A block of data:
**********
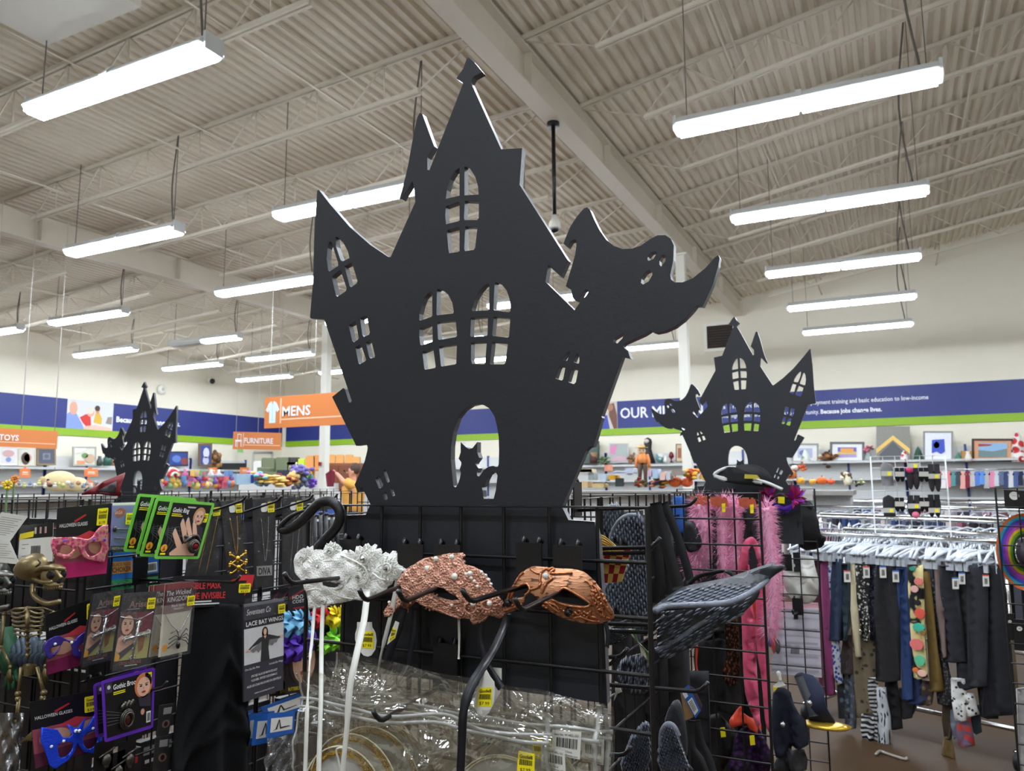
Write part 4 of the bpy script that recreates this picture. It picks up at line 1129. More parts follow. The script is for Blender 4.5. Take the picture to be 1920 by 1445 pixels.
# --- gothic ring cards
m_lime = M((120, 200, 74), 0.4); m_orl2 = M((240, 160, 40)); m_web = M((96, 98, 100))
RG = [([(259, 925), (342, 931), (314, 1036), (231, 1034)], -1.745, 'rearmost'), ([(286, 927.5), (369, 934), (340, 1040), (254, 1038)], -1.72, 'third from the front'),
      ([(293, 933), (376, 940), (346, 1044), (261, 1043)], -1.69, 'second from the front'), ([(320.8, 935.8), (403, 942.6), (373.3, 1047.7), (288.4, 1047.7)], -1.655, 'frontmost')]
for px, X, w_ in RG:
    t, f, mb = card_thing('ring_card', 'black card with lime green border holding a gothic ring, %s of four' % w_, 'ring card', px, X, 'lime green gothic ring cards', 0.0012, m_lime, 0.05)
    f.rect(mb, 0.06, 0.05, 0.94, 0.95, m_card, 1)
    for k in range(5):
        f.poly(mb, [(0.08, 0.5 + 0.02 * k), (0.5, 0.42 + 0.1 * k), (0.5, 0.428 + 0.1 * k), (0.08, 0.508 + 0.02 * k)], m_web, 2)
        f.poly(mb, [(0.1 + 0.08 * k, 0.45), (0.16 + 0.09 * k, 0.7), (0.12 + 0.05 * k, 0.93), (0.126 + 0.05 * k, 0.93), (0.168 + 0.09 * k, 0.7), (0.108 + 0.08 * k, 0.45)], m_web, 2)
    mb.text(f, 'Gothic Ring', 0.1, 0.21, 0.075, m_inkw, 3, 0.02, 0.15, wid=0.36)
    f.rect(mb, 0.1, 0.235, 0.3, 0.25, m_yel, 3); f.rect(mb, 0.1, 0.265, 0.34, 0.28, m_yel, 3)
    face(f, mb, 0.72, 0.28, 0.1, 0.125, 3, hair_b)
    f.poly(mb, [(0.6, 0.44), (0.72, 0.4), (0.88, 0.46), (0.92, 0.62), (0.62, 0.6)], M((40, 34, 40)), 3)
    # hand
    for (x0, y0, x1, y1, w0) in ((0.24, 0.5, 0.5, 0.9, 0.045), (0.35, 0.33, 0.58, 0.76, 0.05), (0.46, 0.3, 0.66, 0.74, 0.05), (0.62, 0.31, 0.76, 0.72, 0.045)):
        f.poly(mb, [(x0, y0), (x0 + w0 * 0.7, y0 - 0.01), (x1 + w0, y1 - 0.1), (x1 + w0, y1), (x1 - w0 * 0.6, y1), (x0 - w0 * 0.2, y0 + 0.08)], skin, 4)
        f.poly(mb, [(x0 - 0.005, y0 + 0.06), (x0 + 0.01, y0 - 0.03), (x0 + w0 * 0.8, y0 + 0.05)], M((204, 190, 186)), 5)
    f.poly(mb, [(0.38, 0.82), (0.6, 0.7), (0.82, 0.7), (0.86, 0.86), (0.84, 0.94), (0.3, 0.94), (0.28, 0.9)], skin, 3)
    f.ell(mb, 0.14, 0.82, 0.07, 0.065, m_orl2, 3); f.rect(mb, 0.09, 0.9, 0.2, 0.93, m_yel, 3); f.poly(mb, [(0.11, 0.86), (0.14, 0.78), (0.17, 0.86)], M((150, 90, 20)), 4)
    f.poly(mb, [(0.4, 0.1), (0.6, 0.1), (0.58, 0.125), (0.42, 0.125)], M((200, 190, 186)), 2)
    mb.build('card', t)
    mb = MB(); c = f.at(0.72, 0.78) + f.n * 0.012
    for r_, h_ in ((0.017, 0), (0.0145, 0.003), (0.011, 0.006)):
        mb.tube([c + f.n * h_ + (V3((0, 1, 0)) * math.cos(a) + V3((0, 0, 1)) * math.sin(a)) * r_ for a in [2 * math.pi * k / 16 for k in range(16)]], 0.0022, darkm, 5, closed=True)
    for k in range(6):
        mb.ball(f.at(0.52 + 0.05 * k, 0.62 + 0.02 * (k % 3)) + f.n * 0.006, (0.004, 0.006, 0.005), darkm, 6, 4)
    mb.tube(spline([f.at(0.5, 0.72) + f.n * 0.008, f.at(0.6, 0.62) + f.n * 0.012, f.at(0.72, 0.6) + f.n * 0.012, f.at(0.85, 0.7) + f.n * 0.01], 4), 0.004, darkm, 6)
    mb.build('ring', t)
    mb = MB(); mb.lathe(c, [(0.009, 0), (0.0095, 0.004), (0.006, 0.009), (0, 0.01)], mat('red_stone', (120, 14, 24), 0.1, coat=0.5), 8, f.n, smooth=False); mb.build('red_stone', t)
    if 'frontmost' in w_: sticker(f, t, 0.76, 0.2, 0.92, 0.36, '$2.99')
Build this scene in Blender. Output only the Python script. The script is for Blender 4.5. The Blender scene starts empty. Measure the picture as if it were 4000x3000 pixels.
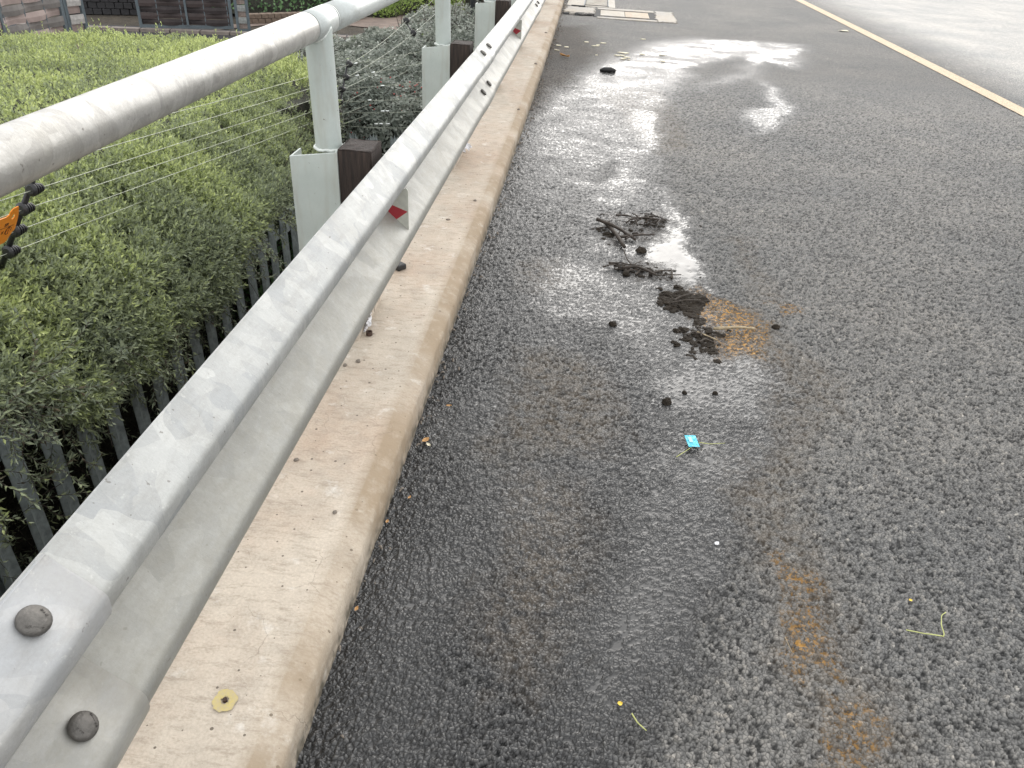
import bpy, bmesh, math, random
import numpy as np
from mathutils import Vector, Matrix
R = math.radians
random.seed(7)
rng = np.random.default_rng(7)
S = bpy.context.scene
C = S.collection

# ------------------------------------------------------------------ camera
H = 1.345
cx = np.array([0.99335512, 0.10353584, 0.05025869])   # camera right
cdn = np.array([0.09797888, -0.53167052, -0.84126488])  # camera down
cfw = np.array([-0.06038, 0.84059907, -0.53828195])   # camera forward
cam = bpy.data.cameras.new('camera'); co = bpy.data.objects.new('camera', cam); C.objects.link(co)
cam.sensor_width = 36; cam.lens = 36 * 3004 / 4000; cam.clip_start = 0.02; cam.clip_end = 2000
m3 = Matrix((( cx[0], -cdn[0], -cfw[0], 0), (cx[1], -cdn[1], -cfw[1], 0), (cx[2], -cdn[2], -cfw[2], H), (0, 0, 0, 1)))
co.matrix_world = m3
S.camera = co

# ------------------------------------------------------------------ light
SUN_EL, SUN_AZ = 24.0, 2.0        # azimuth clockwise from +Y
w = bpy.data.worlds.new('World'); S.world = w; w.use_nodes = True
nt = w.node_tree; nt.nodes.clear()
sky = nt.nodes.new('ShaderNodeTexSky'); sky.sky_type = 'NISHITA'; sky.sun_disc = False
sky.sun_elevation = R(SUN_EL); sky.sun_rotation = R(SUN_AZ); sky.air_density = 1.5; sky.dust_density = 2.5; sky.ozone_density = 1.0
hs = nt.nodes.new('ShaderNodeHueSaturation'); hs.inputs['Saturation'].default_value = 0.22
mx = nt.nodes.new('ShaderNodeMix'); mx.data_type = 'RGBA'; mx.inputs['Factor'].default_value = 0.7
mx.inputs['B'].default_value = (8.95, 9.0, 9.05, 1)       # even cloud layer
bg = nt.nodes.new('ShaderNodeBackground'); bg.inputs['Strength'].default_value = 0.12
out = nt.nodes.new('ShaderNodeOutputWorld')
nt.links.new(sky.outputs[0], hs.inputs['Color']); nt.links.new(hs.outputs[0], mx.inputs['A'])
nt.links.new(mx.outputs['Result'], bg.inputs['Color']); nt.links.new(bg.outputs[0], out.inputs['Surface'])
sl = bpy.data.lights.new('sun', 'SUN'); sl.energy = 0.5; sl.angle = R(70); sl.color = (1.0, 0.97, 0.93)
so = bpy.data.objects.new('sun', sl); C.objects.link(so)
so.rotation_euler = (R(-(90 - SUN_EL)), 0, R(-SUN_AZ))
so.location = (0, 5, 20)
S.view_settings.view_transform = 'Standard'; S.view_settings.look = 'None'
S.view_settings.exposure = 1.0; S.view_settings.gamma = 1; S.view_settings.use_curve_mapping = False
S.render.engine = 'CYCLES'

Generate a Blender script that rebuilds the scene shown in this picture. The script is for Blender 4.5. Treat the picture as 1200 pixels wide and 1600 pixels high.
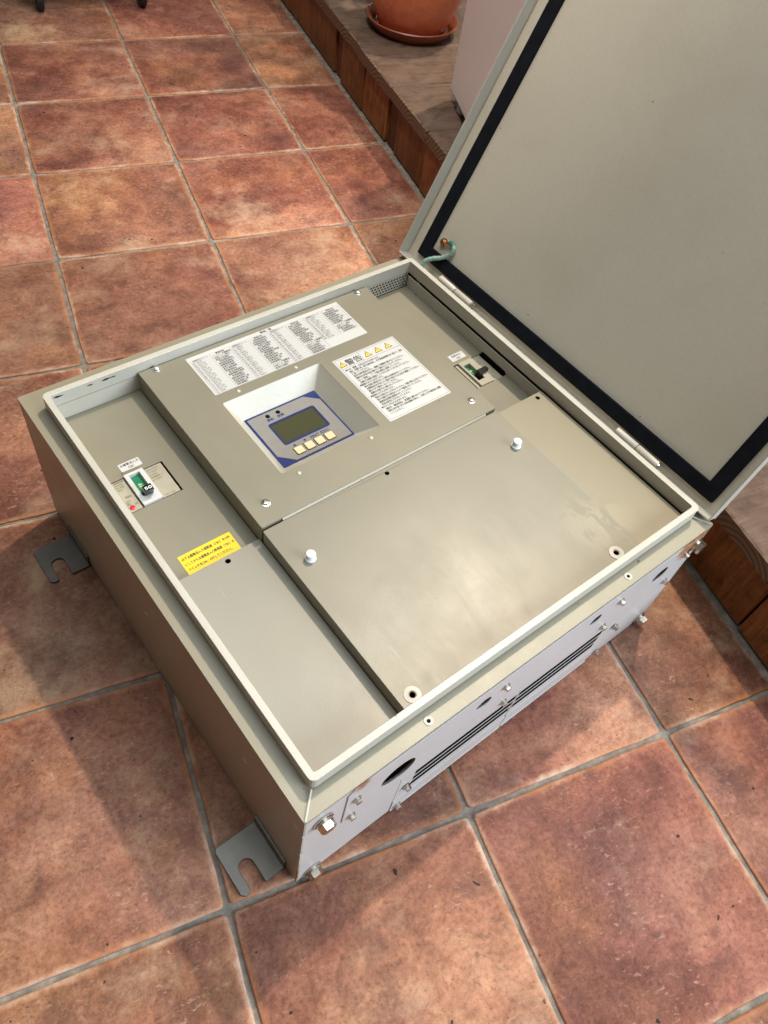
import bpy, bmesh, math, random
from mathutils import Vector, Matrix
from mathutils.geometry import tessellate_polygon
random.seed(7)
PI = math.pi
sc = bpy.context.scene
for o in list(bpy.data.objects):
    bpy.data.objects.remove(o)
COL = sc.collection

# ------------------------------------------------------------------ camera
cam_d = bpy.data.cameras.new("camera")
cam = bpy.data.objects.new("camera", cam_d)
COL.objects.link(cam)
RX = Vector((0.918199563651808, -0.37654585674541874, 0.12297470909650651))
RY = Vector((-0.2334541060017399, -0.7652114909027374, -0.5999587940673929))
RZ = Vector((0.3200136586154414, 0.5221729521487402, -0.7905230334033633))
CAM = Vector((-0.01721706411, -2.28166883678, 0.96952619388))
M = Matrix(((RX.x, -RY.x, -RZ.x, CAM.x), (RX.y, -RY.y, -RZ.y, CAM.y), (RX.z, -RY.z, -RZ.z, CAM.z), (0, 0, 0, 1)))
cam.matrix_world = M
cam_d.sensor_fit = 'VERTICAL'
cam_d.sensor_height = 36
cam_d.lens = 36 * 1226.945 / 1600
cam_d.clip_start = 0.02
cam_d.clip_end = 100
sc.camera = cam

# ------------------------------------------------------------------ cabinet frame (mm in its own axes: a, b, h)
BOX = Vector((0.07799198454, -2.10049864194, 0.0))
BANG = 0.2714773738897322

def loc2world(a, b, h):
    c, s = math.cos(BANG), math.sin(BANG)
    return Vector((BOX.x + (a * c - b * s) / 1000, BOX.y + (a * s + b * c) / 1000, h / 1000))

# ------------------------------------------------------------------ light
w = bpy.data.worlds.new("World")
sc.world = w
w.use_nodes = True
bgn = w.node_tree.nodes["Background"]
bgn.inputs[0].default_value = (1.0, 0.80, 0.62, 1)
bgn.inputs[1].default_value = 0.12

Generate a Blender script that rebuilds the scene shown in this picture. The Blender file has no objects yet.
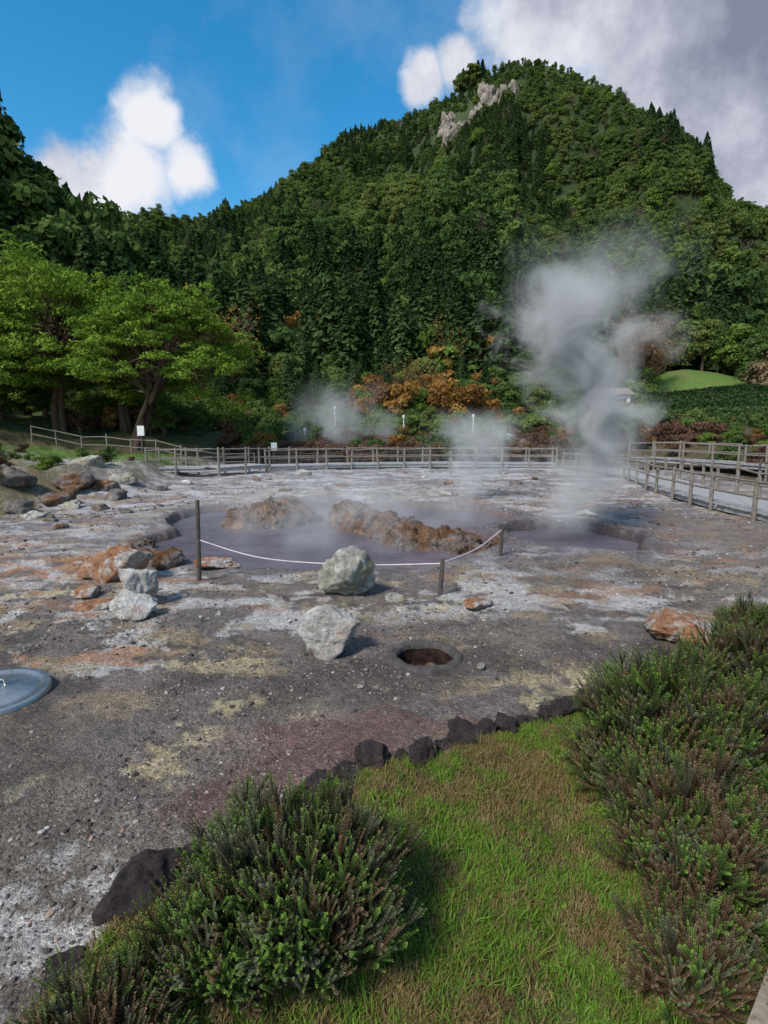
import bpy, math, random
import numpy as np
from mathutils import Vector, Matrix
rng=np.random.default_rng(7); random.seed(7)
S=bpy.context.scene
COL=S.collection
# ---------------------------------------------------------------- noise
def _h(ix,iy,seed):
    h=(ix.astype(np.int64)*374761393+iy.astype(np.int64)*668265263+seed*1442695)&0xffffffff
    h=((h^(h>>13))*1274126177)&0xffffffff
    return ((h^(h>>16))&0xffff)/65535.0
def vn(x,y,seed=0):
    x=np.asarray(x,float);y=np.asarray(y,float)
    ix=np.floor(x);iy=np.floor(y);fx=x-ix;fy=y-iy
    fx=fx*fx*(3-2*fx);fy=fy*fy*(3-2*fy)
    a=_h(ix,iy,seed);b=_h(ix+1,iy,seed);c=_h(ix,iy+1,seed);d=_h(ix+1,iy+1,seed)
    return (a*(1-fx)+b*fx)*(1-fy)+(c*(1-fx)+d*fx)*fy
def fbm(x,y,o=4,seed=0,g=.5):
    x=np.asarray(x,float);y=np.asarray(y,float)
    s=0;a=1;t=0
    for i in range(o):
        s=s+a*vn(x,y,seed+i*17);t+=a;a*=g
        x,y=(x*1.6-y*1.2+3.1),(x*1.2+y*1.6+7.7)
    return s/t
def n3(p,f,seed=0,o=4):
    return (fbm(p[:,0]*f+5,p[:,1]*f+1.3,o,seed)+fbm(p[:,1]*f+9,p[:,2]*f+3,o,seed+5)+fbm(p[:,2]*f+2,p[:,0]*f+8,o,seed+9))/3
def ss(a,b,x):
    t=np.clip((np.asarray(x,float)-a)/(b-a),0,1);return t*t*(3-2*t)
def blob(x,y,cx,cy,rx,ry,ang=0):
    c,s=math.cos(ang),math.sin(ang);dx=x-cx;dy=y-cy
    u=(dx*c+dy*s)/rx;v=(-dx*s+dy*c)/ry
    return np.exp(-(u*u+v*v))
# ---------------------------------------------------------------- terrain height
AZ=[-180,-100,-60,-33,-25.4,-17.1,-12.6,-8.9,-5.55,-3.7,-.4,3.36,7,11.5,15,18.5,22.8,26,27.95,28.8,30.8,33,45,60,100,180]
EL=[.05,.12,.28,.30,.325,.350,.382,.415,.470,.500,.515,.535,.565,.600,.590,.555,.498,.462,.424,.382,.342,.320,.30,.25,.12,.05]
RR=[300,300,300,300,330,350,345,335,320,315,310,305,300,300,300,298,290,282,278,290,330,350,350,330,300,300]
BX=[-3,-1.35,-1.15,-.7,-.39,-.09,.24,.58,.84,1.28,1.52,2.5,3.6,5,12]
BY=[.9,1.6,2.3,2.85,3.18,3.38,3.45,3.70,3.8,4.02,4.17,4.7,5.3,6.0,7]
def grassd(x,y): return np.interp(x,BX,BY)-y     # >0 inside lawn
def pool1(x,y):
    n=(fbm(x*.9,y*.9,4,3)-.5)*.9
    a=np.hypot((x+1.3)/3.6,(y-11.4)/2.5)
    b=np.hypot((x+1.7)/1.2,(y-14.6)/2.8)
    c=np.hypot((x-.9)/2.4,(y-14.8)/2.3)
    d=np.hypot((x+4.2)/1.4,(y-14.6)/2.0)
    return np.minimum(np.minimum(np.minimum(a,b),c),d)+n*.35
def pool2(x,y):
    n=(fbm(x*1.1,y*1.1,4,9)-.5)*.5
    return np.hypot((x-4.0)/1.4,(y-11.9)/1.8)+n
HX,HY=.40,5.18
def H(x,y):
    x=np.asarray(x,float);y=np.asarray(y,float)
    r=np.hypot(x,y);az=np.degrees(np.arctan2(x,y))
    z=(fbm(x*.25,y*.25,4,21)-.5)*.28*ss(3,9,r)+(fbm(x*1.3,y*1.3,4,22)-.5)*.12+(fbm(x*6,y*6,3,24)-.5)*.035
    p1=pool1(x,y);p2=pool2(x,y)
    z=z*np.clip(ss(1.0,1.5,np.minimum(p1,p2))+.3,0,1)
    z=z-.58*(1-ss(.90,1.04,p1))-.5*(1-ss(.82,1.02,p2))
    z=z+.07*np.exp(-((p2-1.12)/.12)**2)
    bk=ss(8.8,12.5,-x+(fbm(y*.3,x*.3,3,5)-.5)*4)*ss(10,18,y)
    z=z+bk*(.85+(fbm(x*.9,y*.9,4,6)-.5)*.7)+ss(13,24,-x)*ss(14,26,y)*.7
    z=z+ss(12,20,x)*ss(8,18,y)*.6
    z=z+np.clip(r-35,0,42)*.115*ss(35,42,r)
    z=z+.07*ss(-.05,.15,grassd(x,y))+.05*(fbm(x*2,y*2,3,31)-.5)*ss(0,.2,grassd(x,y))
    z=z-.6*(1-ss(.285,.32,np.hypot(x-HX,y-HY)))
    z=z+2.6*blob(x,y,38,70,9,8)
    R=np.interp(az,AZ,RR);e=np.interp(az,AZ,EL)-.018
    top=e*R-5
    t=np.clip((r-72)/(R-72),0,None)
    prof=np.where(t<1,np.clip(t,0,1)**1.32,1-.9*np.clip(t-1,0,1))
    m=top*prof
    gul=(fbm(az*.11+2,r*.006,4,41)-.5)
    det=(fbm(x*.02,y*.02,5,43)-.5)
    m=m+ss(.03,.4,t)*(1-ss(.7,.98,t))*(gul*75+det*55)+ss(.05,.2,t)*(fbm(x*.07,y*.07,4,44)-.5)*8*(1-ss(.8,1,t))
    cl=ss(5.2,6.5,az)*(1-ss(11,13,az))
    m=m+cl*7*(ss(-.008,.012,t-.885)-ss(-.15,-.004,t-.885))*(t<1)
    z=z+m*(t>0)
    z=z+57*np.exp(-(((x+80)/21)**2+((y-84)/26)**2)*.75)*ss(50,80,r)
    return z
def Hs(x,y): return float(H(np.array([x]),np.array([y]))[0])
# ---------------------------------------------------------------- mesh helpers
def mkmesh(name,V,F,mat=None,smooth=False,parent=None,link=True,mats=None,midx=None):
    me=bpy.data.meshes.new(name)
    V=np.asarray(V,dtype=np.float32)
    if isinstance(F,np.ndarray):
        k=F.shape[1];n=F.shape[0]
        me.vertices.add(len(V));me.vertices.foreach_set('co',V.ravel())
        me.loops.add(n*k);me.loops.foreach_set('vertex_index',F.astype(np.int32).ravel())
        me.polygons.add(n);me.polygons.foreach_set('loop_start',np.arange(0,n*k,k,dtype=np.int32))
        me.polygons.foreach_set('loop_total',np.full(n,k,dtype=np.int32))
        me.update(calc_edges=True)
    else:
        me.from_pydata(V.tolist(),[],F);me.update()
    me.polygons.foreach_set('use_smooth',np.full(len(me.polygons),bool(smooth),dtype=bool))
    if mat: me.materials.append(mat)
    if mats:
        for m in mats: me.materials.append(m)
        me.polygons.foreach_set('material_index',np.asarray(midx,dtype=np.int32))
    o=bpy.data.objects.new(name,me)
    if link: COL.objects.link(o)
    if parent: o.parent=parent
    return o
def empty(name,loc=(0,0,0)):
    o=bpy.data.objects.new(name,None);COL.objects.link(o);o.location=loc;o.empty_display_size=.2;return o
class MB:
    def __init__(s): s.V=[];s.F=[];s.M=[]
    def beam(s,p0,p1,w,h,up=(0,0,1),m=0):
        p0=Vector(p0);p1=Vector(p1);d=(p1-p0).normalized();u=Vector(up)
        if abs(d.dot(u))>.95: u=Vector((1,0,0)) if abs(d.x)<.9 else Vector((0,1,0))
        r=d.cross(u).normalized();u=r.cross(d).normalized();b=len(s.V)
        for p in (p0,p1):
            for a,c in ((-1,-1),(1,-1),(1,1),(-1,1)): s.V.append(tuple(p+r*a*w/2+u*c*h/2))
        for f in ((0,1,2,3),(7,6,5,4),(0,4,5,1),(1,5,6,2),(2,6,7,3),(3,7,4,0)): s.F.append(tuple(b+i for i in f));s.M.append(m)
    def tube(s,P,R,n=7,m=0,cap=True):
        b=len(s.V);P=[Vector(p) for p in P]
        for i,p in enumerate(P):
            d=(P[min(i+1,len(P)-1)]-P[max(i-1,0)]).normalized()
            a=Vector((0,0,1)) if abs(d.z)<.9 else Vector((1,0,0))
            r=d.cross(a).normalized();u=r.cross(d)
            for k in range(n):
                t=2*math.pi*k/n;s.V.append(tuple(p+(r*math.cos(t)+u*math.sin(t))*R[i]))
        for i in range(len(P)-1):
            for k in range(n):
                s.F.append((b+i*n+k,b+i*n+(k+1)%n,b+(i+1)*n+(k+1)%n,b+(i+1)*n+k));s.M.append(m)
        if cap:
            s.F.append(tuple(b+k for k in range(n)));s.M.append(m)
            s.F.append(tuple(b+(len(P)-1)*n+k for k in reversed(range(n))));s.M.append(m)
    def obj(s,name,mats,parent=None,smooth=False,link=True):
        if not isinstance(mats,(list,tuple)): mats=[mats]
        return mkmesh(name,s.V,s.F,parent=parent,smooth=smooth,mats=mats,midx=s.M,link=link)
def leafquads(C,N,size,aspect=.6,jit=.8):
    n=len(C);N=N+rng.normal(0,jit,(n,3));N/=np.linalg.norm(N,axis=1)[:,None]+1e-9
    A=rng.normal(0,1,(n,3));T=np.cross(N,A);T/=np.linalg.norm(T,axis=1)[:,None]+1e-9
    B=np.cross(N,T);s=(size*rng.uniform(.6,1.4,n))[:,None]
    V=np.stack([C-T*s,C-B*s*aspect,C+T*s,C+B*s*aspect],1).reshape(-1,3)
    return V,np.arange(4*n).reshape(n,4)
def shade_attr(o,vals_face):
    at=o.data.attributes.new('shade','FLOAT','FACE');at.data.foreach_set('value',np.asarray(vals_face,dtype=np.float32))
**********
Given request:
Take the material above and output only the lines from the one that contains "Build this scene" through the one that contains "C = S.collection", ends included and images left out.

Complete response:
Build this scene in Blender. Output only the Python script. The script is for Blender 4.5. The Blender scene starts empty. Measure the picture as if it were 4000x3000 pixels.
import bpy, bmesh, math, random
import numpy as np
from mathutils import Vector, Matrix
R = math.radians
random.seed(7)
rng = np.random.default_rng(7)
S = bpy.context.scene
C = S.collection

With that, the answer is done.